### DATA SECTION:
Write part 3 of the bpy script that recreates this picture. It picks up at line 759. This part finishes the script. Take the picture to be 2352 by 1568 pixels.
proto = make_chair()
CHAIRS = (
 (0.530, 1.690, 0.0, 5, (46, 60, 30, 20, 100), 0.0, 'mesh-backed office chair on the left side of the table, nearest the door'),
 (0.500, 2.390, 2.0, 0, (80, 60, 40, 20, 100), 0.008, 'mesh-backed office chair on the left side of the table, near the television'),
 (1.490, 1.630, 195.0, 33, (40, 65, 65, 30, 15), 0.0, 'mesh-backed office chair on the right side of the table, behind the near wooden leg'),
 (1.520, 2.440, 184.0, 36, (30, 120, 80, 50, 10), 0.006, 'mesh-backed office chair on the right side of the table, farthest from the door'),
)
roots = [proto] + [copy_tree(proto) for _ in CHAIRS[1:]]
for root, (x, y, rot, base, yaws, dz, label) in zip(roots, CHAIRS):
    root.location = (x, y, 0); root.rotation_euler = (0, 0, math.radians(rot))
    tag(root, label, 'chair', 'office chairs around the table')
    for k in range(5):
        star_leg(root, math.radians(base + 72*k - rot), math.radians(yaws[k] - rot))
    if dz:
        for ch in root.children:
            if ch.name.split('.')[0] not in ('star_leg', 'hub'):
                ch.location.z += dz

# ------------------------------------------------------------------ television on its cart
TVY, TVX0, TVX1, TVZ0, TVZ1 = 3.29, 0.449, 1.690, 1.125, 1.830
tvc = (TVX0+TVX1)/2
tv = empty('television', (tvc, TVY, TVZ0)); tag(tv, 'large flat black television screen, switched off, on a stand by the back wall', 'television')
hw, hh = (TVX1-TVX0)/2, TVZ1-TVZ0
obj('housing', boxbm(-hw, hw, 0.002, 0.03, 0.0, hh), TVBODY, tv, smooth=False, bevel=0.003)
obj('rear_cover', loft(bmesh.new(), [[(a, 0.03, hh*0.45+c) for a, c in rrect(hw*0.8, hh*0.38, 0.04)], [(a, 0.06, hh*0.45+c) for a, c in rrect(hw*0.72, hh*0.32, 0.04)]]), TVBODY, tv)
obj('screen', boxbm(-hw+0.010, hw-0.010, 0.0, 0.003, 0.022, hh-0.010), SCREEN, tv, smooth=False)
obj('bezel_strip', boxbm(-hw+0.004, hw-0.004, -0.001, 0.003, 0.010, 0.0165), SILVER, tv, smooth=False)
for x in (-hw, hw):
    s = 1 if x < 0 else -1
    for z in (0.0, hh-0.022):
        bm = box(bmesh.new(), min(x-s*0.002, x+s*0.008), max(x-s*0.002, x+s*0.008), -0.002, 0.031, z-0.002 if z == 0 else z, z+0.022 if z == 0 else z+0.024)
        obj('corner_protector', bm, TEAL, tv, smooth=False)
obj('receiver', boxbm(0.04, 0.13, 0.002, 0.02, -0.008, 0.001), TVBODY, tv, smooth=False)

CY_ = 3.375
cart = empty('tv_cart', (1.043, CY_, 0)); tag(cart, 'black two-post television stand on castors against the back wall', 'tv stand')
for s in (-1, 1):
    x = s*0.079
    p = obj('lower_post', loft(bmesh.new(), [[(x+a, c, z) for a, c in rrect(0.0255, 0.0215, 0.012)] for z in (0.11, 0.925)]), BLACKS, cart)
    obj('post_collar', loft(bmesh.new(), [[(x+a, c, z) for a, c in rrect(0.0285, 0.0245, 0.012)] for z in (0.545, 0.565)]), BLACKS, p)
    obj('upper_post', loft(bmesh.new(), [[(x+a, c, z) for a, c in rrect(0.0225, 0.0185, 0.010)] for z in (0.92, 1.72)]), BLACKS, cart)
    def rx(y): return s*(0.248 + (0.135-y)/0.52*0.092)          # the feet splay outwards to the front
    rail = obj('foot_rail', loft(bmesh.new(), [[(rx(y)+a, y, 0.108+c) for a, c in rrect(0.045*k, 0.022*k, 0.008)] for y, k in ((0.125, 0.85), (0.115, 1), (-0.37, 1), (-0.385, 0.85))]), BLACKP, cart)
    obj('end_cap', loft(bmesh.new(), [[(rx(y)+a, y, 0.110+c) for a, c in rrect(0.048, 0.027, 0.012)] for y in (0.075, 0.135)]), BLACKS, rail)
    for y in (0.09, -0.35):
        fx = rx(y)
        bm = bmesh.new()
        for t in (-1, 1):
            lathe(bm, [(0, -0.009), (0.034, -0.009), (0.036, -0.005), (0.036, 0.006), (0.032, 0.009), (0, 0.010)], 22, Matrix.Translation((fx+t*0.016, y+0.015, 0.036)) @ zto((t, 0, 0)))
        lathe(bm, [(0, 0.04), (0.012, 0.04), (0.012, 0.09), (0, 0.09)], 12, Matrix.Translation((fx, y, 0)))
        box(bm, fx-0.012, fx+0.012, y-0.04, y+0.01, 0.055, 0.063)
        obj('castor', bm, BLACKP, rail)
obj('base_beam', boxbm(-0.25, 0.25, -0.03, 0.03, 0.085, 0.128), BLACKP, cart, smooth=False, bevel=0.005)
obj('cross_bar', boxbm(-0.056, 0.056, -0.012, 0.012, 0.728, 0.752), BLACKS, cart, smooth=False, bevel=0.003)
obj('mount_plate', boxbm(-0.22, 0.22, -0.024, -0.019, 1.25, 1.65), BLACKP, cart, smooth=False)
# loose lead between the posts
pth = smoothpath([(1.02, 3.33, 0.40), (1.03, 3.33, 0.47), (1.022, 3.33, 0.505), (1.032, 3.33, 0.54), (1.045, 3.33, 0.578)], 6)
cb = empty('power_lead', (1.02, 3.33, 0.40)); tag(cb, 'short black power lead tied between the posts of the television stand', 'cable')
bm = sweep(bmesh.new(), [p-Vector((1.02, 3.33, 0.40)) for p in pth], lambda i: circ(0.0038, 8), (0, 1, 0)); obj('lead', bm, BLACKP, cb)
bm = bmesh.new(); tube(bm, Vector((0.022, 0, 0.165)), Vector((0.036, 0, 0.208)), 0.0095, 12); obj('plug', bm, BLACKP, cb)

### WHAT YOU NEED TO DO:
Only the lines from the start of the data to the line holding "ch.location.z += dz" are wanted; return them exactly, both ends included.

### SOLUTION FOR THIS PROBLEM:
Write part 3 of the bpy script that recreates this picture. It picks up at line 759. This part finishes the script. Take the picture to be 2352 by 1568 pixels.
proto = make_chair()
CHAIRS = (
 (0.530, 1.690, 0.0, 5, (46, 60, 30, 20, 100), 0.0, 'mesh-backed office chair on the left side of the table, nearest the door'),
 (0.500, 2.390, 2.0, 0, (80, 60, 40, 20, 100), 0.008, 'mesh-backed office chair on the left side of the table, near the television'),
 (1.490, 1.630, 195.0, 33, (40, 65, 65, 30, 15), 0.0, 'mesh-backed office chair on the right side of the table, behind the near wooden leg'),
 (1.520, 2.440, 184.0, 36, (30, 120, 80, 50, 10), 0.006, 'mesh-backed office chair on the right side of the table, farthest from the door'),
)
roots = [proto] + [copy_tree(proto) for _ in CHAIRS[1:]]
for root, (x, y, rot, base, yaws, dz, label) in zip(roots, CHAIRS):
    root.location = (x, y, 0); root.rotation_euler = (0, 0, math.radians(rot))
    tag(root, label, 'chair', 'office chairs around the table')
    for k in range(5):
        star_leg(root, math.radians(base + 72*k - rot), math.radians(yaws[k] - rot))
    if dz:
        for ch in root.children:
            if ch.name.split('.')[0] not in ('star_leg', 'hub'):
                ch.location.z += dz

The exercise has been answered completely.